17.3.1 Trekkershutten en/of glampingtenten

Met een omgevingsvergunning kan worden afgeweken van het bepaalde in 17.2 onder a uit het bestemmingsplan 'Buitengebied 2016' in die zin dat trekkershutten en/of glampingtenten worden gebouwd, mits:

  • a. per bestemmingsvlak ten hoogste 25 trekkershutten en/of glampingtenten worden gebouwd;
  • b. de oppervlakte van een trekkershut of glampingtent ten hoogste 35 m² bedraagt;
  • c. de goothoogte van een trekkershut of glampingtent ten hoogste 3,00 m bedraagt;
  • d. de bouwhoogte van een trekkershut of glampingtent ten hoogste 5,00 m bedraagt;
  • e. de onderlinge afstand tussen de trekkershutten en/of glampingtenten ten minste 5,00 m bedraagt;
  • f. geen onevenredige afbreuk wordt gedaan aan de milieusituatie, het bebouwingsbeeld en de gebruiksmogelijkheden van de aangrenzende gronden.

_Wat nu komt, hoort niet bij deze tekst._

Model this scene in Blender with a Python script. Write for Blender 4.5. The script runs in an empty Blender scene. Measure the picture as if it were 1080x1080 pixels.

Hoofdstuk 6 Economische en maatschappelijke uitvoerbaarheid

6.1 Economische uitvoerbaarheid

De planontwikkeling komt geheel voor rekening en risico van de initiatiefnemer. De ontwikkeling zal geschieden conform hetgeen bepaald is in de Wet Ruimtelijke ordening. De verwezenlijking van het plan is dan ook niet afhankelijk van gemeentelijke investeringen. De kosten voor de ambtelijke afhandeling van de procedure worden verrekend op basis van de daarvoor geldende leges. Voor wat betreft planschade zal de gemeente met initiatiefnemer een planschadeverhaalsovereenkomst afsluiten. Het plan wordt dan ook economisch haalbaar geacht.

6.2 Maatschappelijke uitvoerbaarheid

Voor onderhavig wijzigingsplan wordt de uniforme voorbereidingsprocedure gevolgd als bedoeld in hoofdstuk 3.4 van de Algemene wet bestuursrecht, in samenhang met het gestelde in de Wet ruimtelijke ordening.

6.2.1 Overleg met overheidsinstanties

Het Besluit ruimtelijke ordening (artikel 3.1.1) geeft aan dat burgemeester en wethouders bij de voorbereiding van een bestemmingsplan overleg voeren met de besturen van betrokken gemeenten en waterschappen en met diensten van provincie en Rijk die betrokken zijn bij de zorg voor de ruimtelijke ordening of belast zijn met de behartiging van belangen welke in het plan in het geding zijn. De instanties worden in kennis gesteld en krijgen de mogelijkheid om te reageren.